**THE EXERCISE:** Word for word, restate every line of the listing that follows.

**MATERIAL:**
━━━━━━━━━━━━━━━━
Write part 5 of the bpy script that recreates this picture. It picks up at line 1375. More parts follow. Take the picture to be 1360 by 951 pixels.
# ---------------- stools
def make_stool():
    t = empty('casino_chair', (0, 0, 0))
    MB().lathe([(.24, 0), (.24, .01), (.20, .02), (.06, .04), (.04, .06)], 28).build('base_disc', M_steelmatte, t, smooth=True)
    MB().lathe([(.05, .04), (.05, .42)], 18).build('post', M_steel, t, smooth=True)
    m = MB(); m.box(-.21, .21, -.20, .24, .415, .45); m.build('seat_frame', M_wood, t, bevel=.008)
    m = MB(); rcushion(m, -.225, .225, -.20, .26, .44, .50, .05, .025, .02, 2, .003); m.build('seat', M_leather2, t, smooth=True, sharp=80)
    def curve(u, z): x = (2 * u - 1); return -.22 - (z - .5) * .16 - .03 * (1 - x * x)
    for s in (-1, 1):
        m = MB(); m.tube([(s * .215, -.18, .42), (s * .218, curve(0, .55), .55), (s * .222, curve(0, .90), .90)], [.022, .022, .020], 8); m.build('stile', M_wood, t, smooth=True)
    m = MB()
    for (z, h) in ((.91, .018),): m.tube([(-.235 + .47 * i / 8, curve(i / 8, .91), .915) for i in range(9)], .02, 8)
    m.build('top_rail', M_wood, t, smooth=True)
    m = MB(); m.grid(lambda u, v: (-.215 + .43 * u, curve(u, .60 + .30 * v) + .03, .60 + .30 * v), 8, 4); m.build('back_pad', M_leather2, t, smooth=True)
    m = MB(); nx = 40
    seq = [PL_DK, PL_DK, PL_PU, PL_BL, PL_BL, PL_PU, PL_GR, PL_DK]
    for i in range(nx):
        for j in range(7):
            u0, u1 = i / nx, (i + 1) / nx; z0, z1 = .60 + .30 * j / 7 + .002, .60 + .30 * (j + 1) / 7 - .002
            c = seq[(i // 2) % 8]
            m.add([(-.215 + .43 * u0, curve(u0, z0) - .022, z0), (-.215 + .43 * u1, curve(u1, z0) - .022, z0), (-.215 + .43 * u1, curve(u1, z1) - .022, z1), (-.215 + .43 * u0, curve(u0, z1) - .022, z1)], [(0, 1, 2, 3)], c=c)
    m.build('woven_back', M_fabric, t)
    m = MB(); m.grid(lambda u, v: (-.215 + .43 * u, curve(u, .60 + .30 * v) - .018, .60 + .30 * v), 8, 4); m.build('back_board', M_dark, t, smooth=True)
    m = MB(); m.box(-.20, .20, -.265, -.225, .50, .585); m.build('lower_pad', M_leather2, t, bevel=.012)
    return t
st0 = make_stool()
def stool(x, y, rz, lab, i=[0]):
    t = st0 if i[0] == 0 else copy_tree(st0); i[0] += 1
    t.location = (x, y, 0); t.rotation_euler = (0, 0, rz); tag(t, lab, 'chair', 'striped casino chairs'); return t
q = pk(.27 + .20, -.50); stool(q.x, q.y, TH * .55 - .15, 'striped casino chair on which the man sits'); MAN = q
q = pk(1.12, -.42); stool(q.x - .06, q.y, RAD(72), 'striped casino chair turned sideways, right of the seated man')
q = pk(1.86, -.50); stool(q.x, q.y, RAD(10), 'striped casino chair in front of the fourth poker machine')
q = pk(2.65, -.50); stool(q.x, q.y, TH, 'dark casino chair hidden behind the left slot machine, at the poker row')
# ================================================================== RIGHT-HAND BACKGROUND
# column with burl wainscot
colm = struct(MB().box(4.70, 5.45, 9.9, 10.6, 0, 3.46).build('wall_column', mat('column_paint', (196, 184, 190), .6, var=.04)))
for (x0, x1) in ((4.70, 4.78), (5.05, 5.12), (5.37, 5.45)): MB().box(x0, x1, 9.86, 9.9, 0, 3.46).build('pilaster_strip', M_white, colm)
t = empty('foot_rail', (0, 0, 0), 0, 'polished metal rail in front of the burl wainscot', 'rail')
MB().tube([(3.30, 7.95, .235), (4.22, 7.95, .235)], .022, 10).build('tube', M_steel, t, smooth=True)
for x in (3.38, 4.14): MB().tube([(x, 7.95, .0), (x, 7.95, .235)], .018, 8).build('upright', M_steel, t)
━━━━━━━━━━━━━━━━
**WRITTEN SOLUTION:**
Write part 5 of the bpy script that recreates this picture. It picks up at line 1375. More parts follow. Take the picture to be 1360 by 951 pixels.
# ---------------- stools
def make_stool():
    t = empty('casino_chair', (0, 0, 0))
    MB().lathe([(.24, 0), (.24, .01), (.20, .02), (.06, .04), (.04, .06)], 28).build('base_disc', M_steelmatte, t, smooth=True)
    MB().lathe([(.05, .04), (.05, .42)], 18).build('post', M_steel, t, smooth=True)
    m = MB(); m.box(-.21, .21, -.20, .24, .415, .45); m.build('seat_frame', M_wood, t, bevel=.008)
    m = MB(); rcushion(m, -.225, .225, -.20, .26, .44, .50, .05, .025, .02, 2, .003); m.build('seat', M_leather2, t, smooth=True, sharp=80)
    def curve(u, z): x = (2 * u - 1); return -.22 - (z - .5) * .16 - .03 * (1 - x * x)
    for s in (-1, 1):
        m = MB(); m.tube([(s * .215, -.18, .42), (s * .218, curve(0, .55), .55), (s * .222, curve(0, .90), .90)], [.022, .022, .020], 8); m.build('stile', M_wood, t, smooth=True)
    m = MB()
    for (z, h) in ((.91, .018),): m.tube([(-.235 + .47 * i / 8, curve(i / 8, .91), .915) for i in range(9)], .02, 8)
    m.build('top_rail', M_wood, t, smooth=True)
    m = MB(); m.grid(lambda u, v: (-.215 + .43 * u, curve(u, .60 + .30 * v) + .03, .60 + .30 * v), 8, 4); m.build('back_pad', M_leather2, t, smooth=True)
    m = MB(); nx = 40
    seq = [PL_DK, PL_DK, PL_PU, PL_BL, PL_BL, PL_PU, PL_GR, PL_DK]
    for i in range(nx):
        for j in range(7):
            u0, u1 = i / nx, (i + 1) / nx; z0, z1 = .60 + .30 * j / 7 + .002, .60 + .30 * (j + 1) / 7 - .002
            c = seq[(i // 2) % 8]
            m.add([(-.215 + .43 * u0, curve(u0, z0) - .022, z0), (-.215 + .43 * u1, curve(u1, z0) - .022, z0), (-.215 + .43 * u1, curve(u1, z1) - .022, z1), (-.215 + .43 * u0, curve(u0, z1) - .022, z1)], [(0, 1, 2, 3)], c=c)
    m.build('woven_back', M_fabric, t)
    m = MB(); m.grid(lambda u, v: (-.215 + .43 * u, curve(u, .60 + .30 * v) - .018, .60 + .30 * v), 8, 4); m.build('back_board', M_dark, t, smooth=True)
    m = MB(); m.box(-.20, .20, -.265, -.225, .50, .585); m.build('lower_pad', M_leather2, t, bevel=.012)
    return t
st0 = make_stool()
def stool(x, y, rz, lab, i=[0]):
    t = st0 if i[0] == 0 else copy_tree(st0); i[0] += 1
    t.location = (x, y, 0); t.rotation_euler = (0, 0, rz); tag(t, lab, 'chair', 'striped casino chairs'); return t
q = pk(.27 + .20, -.50); stool(q.x, q.y, TH * .55 - .15, 'striped casino chair on which the man sits'); MAN = q
q = pk(1.12, -.42); stool(q.x - .06, q.y, RAD(72), 'striped casino chair turned sideways, right of the seated man')
q = pk(1.86, -.50); stool(q.x, q.y, RAD(10), 'striped casino chair in front of the fourth poker machine')
q = pk(2.65, -.50); stool(q.x, q.y, TH, 'dark casino chair hidden behind the left slot machine, at the poker row')
# ================================================================== RIGHT-HAND BACKGROUND
# column with burl wainscot
colm = struct(MB().box(4.70, 5.45, 9.9, 10.6, 0, 3.46).build('wall_column', mat('column_paint', (196, 184, 190), .6, var=.04)))
for (x0, x1) in ((4.70, 4.78), (5.05, 5.12), (5.37, 5.45)): MB().box(x0, x1, 9.86, 9.9, 0, 3.46).build('pilaster_strip', M_white, colm)
t = empty('foot_rail', (0, 0, 0), 0, 'polished metal rail in front of the burl wainscot', 'rail')
MB().tube([(3.30, 7.95, .235), (4.22, 7.95, .235)], .022, 10).build('tube', M_steel, t, smooth=True)
for x in (3.38, 4.14): MB().tube([(x, 7.95, .0), (x, 7.95, .235)], .018, 8).build('upright', M_steel, t)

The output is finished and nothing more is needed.